(Entries with scene source code)
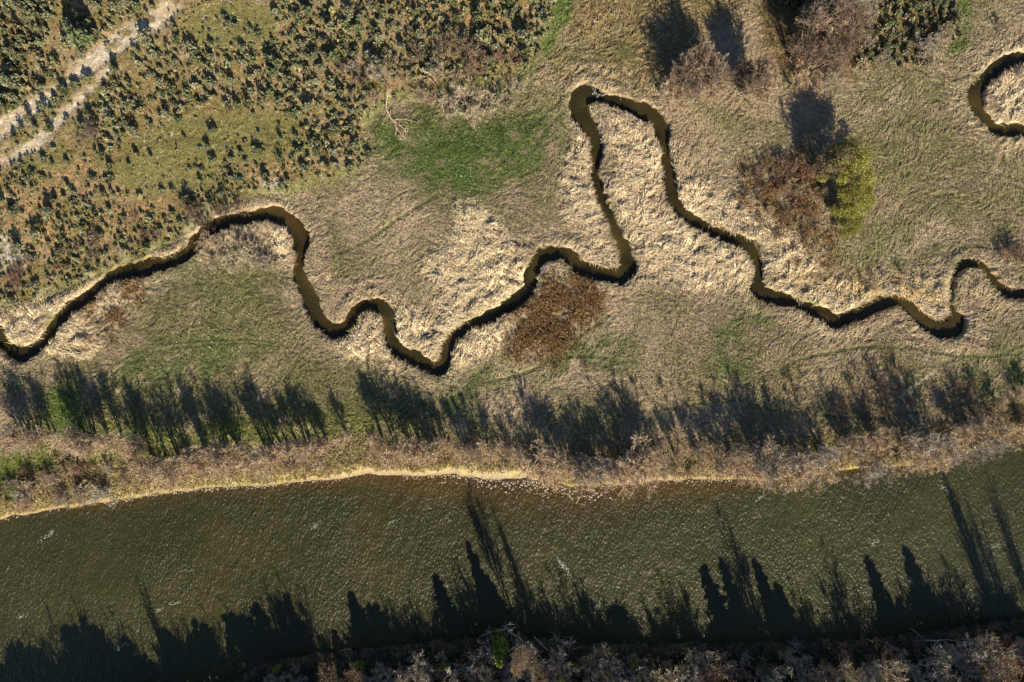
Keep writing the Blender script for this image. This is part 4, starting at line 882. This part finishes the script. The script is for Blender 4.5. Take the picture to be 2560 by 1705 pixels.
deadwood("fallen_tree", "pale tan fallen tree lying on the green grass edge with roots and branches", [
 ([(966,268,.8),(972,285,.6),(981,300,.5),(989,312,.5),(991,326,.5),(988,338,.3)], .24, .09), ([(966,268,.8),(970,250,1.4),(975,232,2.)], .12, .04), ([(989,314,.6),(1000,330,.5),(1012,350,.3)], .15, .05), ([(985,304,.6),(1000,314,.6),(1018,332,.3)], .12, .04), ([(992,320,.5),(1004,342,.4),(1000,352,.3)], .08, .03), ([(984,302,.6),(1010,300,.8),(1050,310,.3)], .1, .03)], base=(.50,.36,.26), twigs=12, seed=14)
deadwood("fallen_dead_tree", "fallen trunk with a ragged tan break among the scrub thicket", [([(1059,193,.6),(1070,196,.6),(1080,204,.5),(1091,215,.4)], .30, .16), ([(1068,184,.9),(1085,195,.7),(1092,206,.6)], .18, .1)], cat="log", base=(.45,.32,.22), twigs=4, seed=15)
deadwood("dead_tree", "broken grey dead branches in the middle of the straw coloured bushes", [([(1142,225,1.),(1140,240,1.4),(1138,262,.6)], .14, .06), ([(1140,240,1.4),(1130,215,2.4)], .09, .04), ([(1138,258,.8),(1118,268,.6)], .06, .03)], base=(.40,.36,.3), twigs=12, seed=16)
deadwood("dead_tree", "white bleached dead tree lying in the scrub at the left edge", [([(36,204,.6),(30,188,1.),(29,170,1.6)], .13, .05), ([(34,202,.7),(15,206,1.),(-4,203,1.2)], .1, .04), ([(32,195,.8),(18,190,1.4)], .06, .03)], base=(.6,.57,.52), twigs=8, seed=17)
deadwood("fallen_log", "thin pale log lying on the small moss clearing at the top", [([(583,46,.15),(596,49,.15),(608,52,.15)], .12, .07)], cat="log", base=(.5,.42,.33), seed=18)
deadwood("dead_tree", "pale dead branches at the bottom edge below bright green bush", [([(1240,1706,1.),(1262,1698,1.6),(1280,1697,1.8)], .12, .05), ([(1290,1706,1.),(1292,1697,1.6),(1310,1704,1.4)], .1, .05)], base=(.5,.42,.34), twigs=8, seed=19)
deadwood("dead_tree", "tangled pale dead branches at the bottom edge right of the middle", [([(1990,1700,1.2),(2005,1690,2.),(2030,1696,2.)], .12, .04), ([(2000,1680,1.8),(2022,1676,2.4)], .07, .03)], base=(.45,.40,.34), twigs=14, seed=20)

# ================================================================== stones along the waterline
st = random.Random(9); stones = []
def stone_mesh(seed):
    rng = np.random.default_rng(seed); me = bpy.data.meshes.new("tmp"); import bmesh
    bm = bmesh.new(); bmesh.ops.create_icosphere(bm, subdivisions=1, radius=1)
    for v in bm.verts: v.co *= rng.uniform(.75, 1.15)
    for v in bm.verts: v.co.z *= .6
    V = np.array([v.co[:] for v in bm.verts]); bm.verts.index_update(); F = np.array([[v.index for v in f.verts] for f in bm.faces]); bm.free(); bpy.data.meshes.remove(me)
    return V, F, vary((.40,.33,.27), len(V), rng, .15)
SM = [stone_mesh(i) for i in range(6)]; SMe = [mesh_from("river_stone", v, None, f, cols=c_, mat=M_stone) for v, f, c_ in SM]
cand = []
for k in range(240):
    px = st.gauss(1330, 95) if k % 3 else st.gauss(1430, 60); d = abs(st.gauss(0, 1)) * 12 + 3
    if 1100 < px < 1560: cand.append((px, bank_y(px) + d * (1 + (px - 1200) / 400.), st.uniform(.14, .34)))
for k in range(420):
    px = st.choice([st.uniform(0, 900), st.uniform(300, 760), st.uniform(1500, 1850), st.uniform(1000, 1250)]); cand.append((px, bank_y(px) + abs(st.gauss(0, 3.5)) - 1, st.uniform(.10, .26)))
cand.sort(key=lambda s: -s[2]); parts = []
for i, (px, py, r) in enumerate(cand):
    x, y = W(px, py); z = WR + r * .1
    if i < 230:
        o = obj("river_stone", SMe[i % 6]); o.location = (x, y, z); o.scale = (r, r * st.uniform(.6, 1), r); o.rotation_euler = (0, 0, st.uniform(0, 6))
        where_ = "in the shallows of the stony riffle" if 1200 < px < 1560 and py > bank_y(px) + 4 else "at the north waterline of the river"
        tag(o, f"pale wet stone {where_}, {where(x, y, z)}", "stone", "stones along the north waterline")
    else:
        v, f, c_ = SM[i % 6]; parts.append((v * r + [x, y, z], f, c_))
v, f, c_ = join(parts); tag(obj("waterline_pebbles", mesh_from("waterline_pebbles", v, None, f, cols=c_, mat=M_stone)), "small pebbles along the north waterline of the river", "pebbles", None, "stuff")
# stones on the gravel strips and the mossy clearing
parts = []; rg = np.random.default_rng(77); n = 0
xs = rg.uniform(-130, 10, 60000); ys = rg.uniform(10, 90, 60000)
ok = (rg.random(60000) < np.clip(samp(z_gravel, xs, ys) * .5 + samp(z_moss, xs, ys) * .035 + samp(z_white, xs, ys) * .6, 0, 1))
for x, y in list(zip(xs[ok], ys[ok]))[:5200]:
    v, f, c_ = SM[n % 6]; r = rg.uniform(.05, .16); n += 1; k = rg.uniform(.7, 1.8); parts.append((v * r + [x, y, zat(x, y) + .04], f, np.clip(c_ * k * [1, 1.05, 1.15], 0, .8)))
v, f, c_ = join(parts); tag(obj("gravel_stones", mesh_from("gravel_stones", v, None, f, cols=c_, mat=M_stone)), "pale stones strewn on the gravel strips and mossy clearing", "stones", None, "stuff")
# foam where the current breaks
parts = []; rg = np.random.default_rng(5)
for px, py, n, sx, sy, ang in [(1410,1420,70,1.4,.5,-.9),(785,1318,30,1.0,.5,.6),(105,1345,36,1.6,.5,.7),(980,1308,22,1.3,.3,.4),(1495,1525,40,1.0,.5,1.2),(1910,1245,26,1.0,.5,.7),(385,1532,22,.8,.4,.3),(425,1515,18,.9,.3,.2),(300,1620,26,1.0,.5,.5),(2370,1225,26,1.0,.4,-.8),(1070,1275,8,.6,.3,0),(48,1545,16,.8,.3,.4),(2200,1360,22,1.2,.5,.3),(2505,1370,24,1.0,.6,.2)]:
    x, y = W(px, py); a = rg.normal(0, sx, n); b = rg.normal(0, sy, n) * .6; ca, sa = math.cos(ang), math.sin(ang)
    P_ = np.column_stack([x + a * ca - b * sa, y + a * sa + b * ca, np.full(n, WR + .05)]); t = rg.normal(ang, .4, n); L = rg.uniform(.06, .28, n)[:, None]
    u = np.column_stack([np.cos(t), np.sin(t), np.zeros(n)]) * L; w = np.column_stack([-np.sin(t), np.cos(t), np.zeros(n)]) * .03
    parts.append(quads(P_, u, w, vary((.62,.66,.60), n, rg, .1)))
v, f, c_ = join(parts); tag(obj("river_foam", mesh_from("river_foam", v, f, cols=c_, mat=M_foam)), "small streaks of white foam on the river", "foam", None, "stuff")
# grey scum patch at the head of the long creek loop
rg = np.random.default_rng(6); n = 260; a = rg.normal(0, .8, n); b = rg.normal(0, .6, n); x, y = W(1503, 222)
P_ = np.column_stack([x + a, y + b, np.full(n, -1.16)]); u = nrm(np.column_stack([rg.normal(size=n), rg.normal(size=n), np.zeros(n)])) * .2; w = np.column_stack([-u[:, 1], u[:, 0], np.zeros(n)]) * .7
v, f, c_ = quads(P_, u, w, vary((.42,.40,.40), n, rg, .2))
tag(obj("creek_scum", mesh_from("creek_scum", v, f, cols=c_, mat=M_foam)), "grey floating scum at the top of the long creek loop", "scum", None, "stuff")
* * *
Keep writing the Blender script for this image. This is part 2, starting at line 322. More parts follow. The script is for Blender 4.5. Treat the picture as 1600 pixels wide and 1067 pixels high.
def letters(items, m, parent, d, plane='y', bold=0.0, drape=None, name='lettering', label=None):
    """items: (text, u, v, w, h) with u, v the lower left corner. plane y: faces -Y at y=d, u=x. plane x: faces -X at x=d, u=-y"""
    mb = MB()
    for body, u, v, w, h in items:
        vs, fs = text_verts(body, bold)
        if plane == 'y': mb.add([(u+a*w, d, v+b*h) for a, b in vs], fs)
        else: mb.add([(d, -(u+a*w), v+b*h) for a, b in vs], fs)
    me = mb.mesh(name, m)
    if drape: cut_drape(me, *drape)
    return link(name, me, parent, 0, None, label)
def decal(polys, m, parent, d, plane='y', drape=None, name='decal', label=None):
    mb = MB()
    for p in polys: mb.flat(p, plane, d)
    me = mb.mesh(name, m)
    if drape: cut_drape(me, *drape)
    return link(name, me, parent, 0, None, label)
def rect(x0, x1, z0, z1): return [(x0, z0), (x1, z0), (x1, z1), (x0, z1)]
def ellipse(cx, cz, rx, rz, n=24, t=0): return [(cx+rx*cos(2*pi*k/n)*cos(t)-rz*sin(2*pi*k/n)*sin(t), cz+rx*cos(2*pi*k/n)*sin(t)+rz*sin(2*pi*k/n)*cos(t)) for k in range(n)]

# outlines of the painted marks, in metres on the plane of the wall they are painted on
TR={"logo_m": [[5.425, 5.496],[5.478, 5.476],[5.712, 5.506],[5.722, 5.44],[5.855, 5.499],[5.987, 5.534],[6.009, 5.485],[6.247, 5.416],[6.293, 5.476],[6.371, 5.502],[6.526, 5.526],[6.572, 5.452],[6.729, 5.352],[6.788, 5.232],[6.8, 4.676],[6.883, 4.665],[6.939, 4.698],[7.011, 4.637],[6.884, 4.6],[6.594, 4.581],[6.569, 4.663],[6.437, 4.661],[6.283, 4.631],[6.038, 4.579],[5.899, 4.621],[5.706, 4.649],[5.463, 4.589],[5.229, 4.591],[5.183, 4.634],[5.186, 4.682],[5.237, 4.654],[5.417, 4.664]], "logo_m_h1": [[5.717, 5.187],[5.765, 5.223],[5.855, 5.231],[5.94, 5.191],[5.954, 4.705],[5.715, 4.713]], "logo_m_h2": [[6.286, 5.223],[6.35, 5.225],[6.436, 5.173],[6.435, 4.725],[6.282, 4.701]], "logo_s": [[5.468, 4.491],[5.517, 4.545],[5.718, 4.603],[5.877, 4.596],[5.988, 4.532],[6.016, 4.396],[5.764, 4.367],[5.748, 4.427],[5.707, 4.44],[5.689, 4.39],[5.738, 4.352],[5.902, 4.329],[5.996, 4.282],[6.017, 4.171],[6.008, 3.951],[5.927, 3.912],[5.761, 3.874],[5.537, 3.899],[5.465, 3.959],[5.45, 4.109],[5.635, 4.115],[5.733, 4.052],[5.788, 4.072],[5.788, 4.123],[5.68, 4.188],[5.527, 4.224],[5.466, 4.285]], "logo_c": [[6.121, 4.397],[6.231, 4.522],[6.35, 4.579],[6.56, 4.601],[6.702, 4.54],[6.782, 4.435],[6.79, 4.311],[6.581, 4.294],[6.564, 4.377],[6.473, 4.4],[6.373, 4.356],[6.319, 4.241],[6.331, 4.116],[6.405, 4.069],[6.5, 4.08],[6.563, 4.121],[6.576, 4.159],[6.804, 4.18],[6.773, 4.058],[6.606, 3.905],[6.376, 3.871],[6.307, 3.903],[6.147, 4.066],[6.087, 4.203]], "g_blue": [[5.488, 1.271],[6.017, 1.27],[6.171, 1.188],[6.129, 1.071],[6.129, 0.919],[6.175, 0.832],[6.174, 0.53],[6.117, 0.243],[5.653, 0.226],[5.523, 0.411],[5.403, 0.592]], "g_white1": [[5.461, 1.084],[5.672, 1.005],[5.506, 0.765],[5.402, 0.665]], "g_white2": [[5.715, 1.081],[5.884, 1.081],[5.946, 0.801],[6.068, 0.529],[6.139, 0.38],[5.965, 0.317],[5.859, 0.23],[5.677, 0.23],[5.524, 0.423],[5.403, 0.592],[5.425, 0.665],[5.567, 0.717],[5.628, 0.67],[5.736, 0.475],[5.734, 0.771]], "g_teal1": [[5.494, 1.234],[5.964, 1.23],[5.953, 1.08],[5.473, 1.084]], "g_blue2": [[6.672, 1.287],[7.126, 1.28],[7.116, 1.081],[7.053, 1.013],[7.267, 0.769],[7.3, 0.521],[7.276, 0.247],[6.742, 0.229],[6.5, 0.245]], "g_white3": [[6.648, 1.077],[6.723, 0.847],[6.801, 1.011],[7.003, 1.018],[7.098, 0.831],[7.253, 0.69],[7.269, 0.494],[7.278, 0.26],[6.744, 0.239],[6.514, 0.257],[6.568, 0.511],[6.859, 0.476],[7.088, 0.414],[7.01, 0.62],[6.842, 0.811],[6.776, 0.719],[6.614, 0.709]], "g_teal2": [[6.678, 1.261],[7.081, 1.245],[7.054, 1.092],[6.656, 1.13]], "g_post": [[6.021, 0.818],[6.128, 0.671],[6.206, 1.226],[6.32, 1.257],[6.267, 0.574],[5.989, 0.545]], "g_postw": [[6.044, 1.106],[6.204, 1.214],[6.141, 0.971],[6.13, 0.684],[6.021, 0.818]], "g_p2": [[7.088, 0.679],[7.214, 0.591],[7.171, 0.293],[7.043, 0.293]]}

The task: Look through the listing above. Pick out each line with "This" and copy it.

Exercise answer:
Keep writing the Blender script for this image. This is part 4, starting at line 882. This part finishes the script. The script is for Blender 4.5. Take the picture to be 2560 by 1705 pixels.
Keep writing the Blender script for this image. This is part 2, starting at line 322. More parts follow. The script is for Blender 4.5. Treat the picture as 1600 pixels wide and 1067 pixels high.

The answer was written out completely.